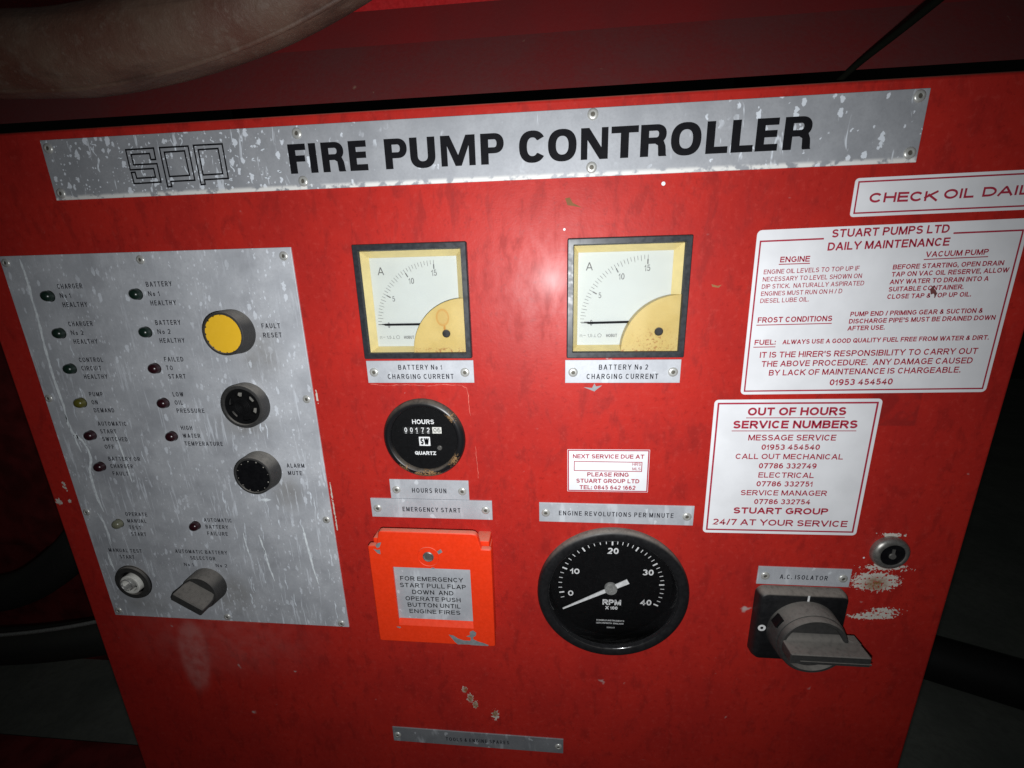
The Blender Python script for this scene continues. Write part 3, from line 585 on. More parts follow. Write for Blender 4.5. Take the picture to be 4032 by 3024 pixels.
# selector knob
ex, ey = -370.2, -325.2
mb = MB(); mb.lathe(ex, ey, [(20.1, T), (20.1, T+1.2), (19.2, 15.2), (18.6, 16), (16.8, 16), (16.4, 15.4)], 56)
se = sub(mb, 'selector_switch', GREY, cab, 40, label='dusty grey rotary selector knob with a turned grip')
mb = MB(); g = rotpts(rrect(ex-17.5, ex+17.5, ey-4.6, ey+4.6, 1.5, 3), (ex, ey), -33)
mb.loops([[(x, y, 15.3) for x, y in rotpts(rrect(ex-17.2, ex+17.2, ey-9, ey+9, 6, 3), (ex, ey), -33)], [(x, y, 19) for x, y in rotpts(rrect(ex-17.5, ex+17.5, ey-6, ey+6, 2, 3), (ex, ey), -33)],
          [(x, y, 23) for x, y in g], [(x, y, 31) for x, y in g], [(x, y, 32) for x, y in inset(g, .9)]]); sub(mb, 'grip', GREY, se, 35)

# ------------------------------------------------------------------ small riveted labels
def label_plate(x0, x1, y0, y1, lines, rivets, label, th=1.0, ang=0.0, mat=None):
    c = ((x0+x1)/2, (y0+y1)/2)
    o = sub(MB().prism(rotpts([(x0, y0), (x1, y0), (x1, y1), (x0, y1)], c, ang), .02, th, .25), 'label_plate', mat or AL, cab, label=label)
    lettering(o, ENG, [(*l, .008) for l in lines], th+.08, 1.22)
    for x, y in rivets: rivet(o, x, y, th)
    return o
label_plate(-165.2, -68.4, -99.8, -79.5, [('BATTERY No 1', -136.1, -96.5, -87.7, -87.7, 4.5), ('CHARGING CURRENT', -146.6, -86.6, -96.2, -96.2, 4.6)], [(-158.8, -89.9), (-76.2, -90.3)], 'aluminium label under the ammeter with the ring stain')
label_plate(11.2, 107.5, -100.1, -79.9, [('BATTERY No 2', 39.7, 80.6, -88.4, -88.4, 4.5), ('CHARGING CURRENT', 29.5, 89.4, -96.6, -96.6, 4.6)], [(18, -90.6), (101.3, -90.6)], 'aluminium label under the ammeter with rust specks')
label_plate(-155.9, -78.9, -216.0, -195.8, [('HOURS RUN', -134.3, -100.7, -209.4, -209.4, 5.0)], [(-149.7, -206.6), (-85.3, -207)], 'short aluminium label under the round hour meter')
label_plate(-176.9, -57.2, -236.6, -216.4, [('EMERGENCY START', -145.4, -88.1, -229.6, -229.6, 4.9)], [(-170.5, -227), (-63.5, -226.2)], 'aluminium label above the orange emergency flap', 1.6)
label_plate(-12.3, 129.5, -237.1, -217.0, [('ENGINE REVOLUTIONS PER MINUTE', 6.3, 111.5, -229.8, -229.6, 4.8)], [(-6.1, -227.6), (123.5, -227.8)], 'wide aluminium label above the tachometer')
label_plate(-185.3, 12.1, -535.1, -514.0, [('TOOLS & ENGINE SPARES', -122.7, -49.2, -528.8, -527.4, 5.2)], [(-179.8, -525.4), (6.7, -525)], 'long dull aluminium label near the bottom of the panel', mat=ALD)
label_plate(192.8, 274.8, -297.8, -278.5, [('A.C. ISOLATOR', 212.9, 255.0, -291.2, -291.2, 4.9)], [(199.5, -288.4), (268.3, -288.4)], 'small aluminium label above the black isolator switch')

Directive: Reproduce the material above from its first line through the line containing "[(x, y, 23) for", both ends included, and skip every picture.

Answer below:
The Blender Python script for this scene continues. Write part 3, from line 585 on. More parts follow. Write for Blender 4.5. Take the picture to be 4032 by 3024 pixels.
# selector knob
ex, ey = -370.2, -325.2
mb = MB(); mb.lathe(ex, ey, [(20.1, T), (20.1, T+1.2), (19.2, 15.2), (18.6, 16), (16.8, 16), (16.4, 15.4)], 56)
se = sub(mb, 'selector_switch', GREY, cab, 40, label='dusty grey rotary selector knob with a turned grip')
mb = MB(); g = rotpts(rrect(ex-17.5, ex+17.5, ey-4.6, ey+4.6, 1.5, 3), (ex, ey), -33)
mb.loops([[(x, y, 15.3) for x, y in rotpts(rrect(ex-17.2, ex+17.2, ey-9, ey+9, 6, 3), (ex, ey), -33)], [(x, y, 19) for x, y in rotpts(rrect(ex-17.5, ex+17.5, ey-6, ey+6, 2, 3), (ex, ey), -33)],
          [(x, y, 23) for x, y in g], [(x, y, 31) for x, y in g], [(x, y, 32) for x, y in inset(g, .9)]]); sub(mb, 'grip', GREY, se, 35)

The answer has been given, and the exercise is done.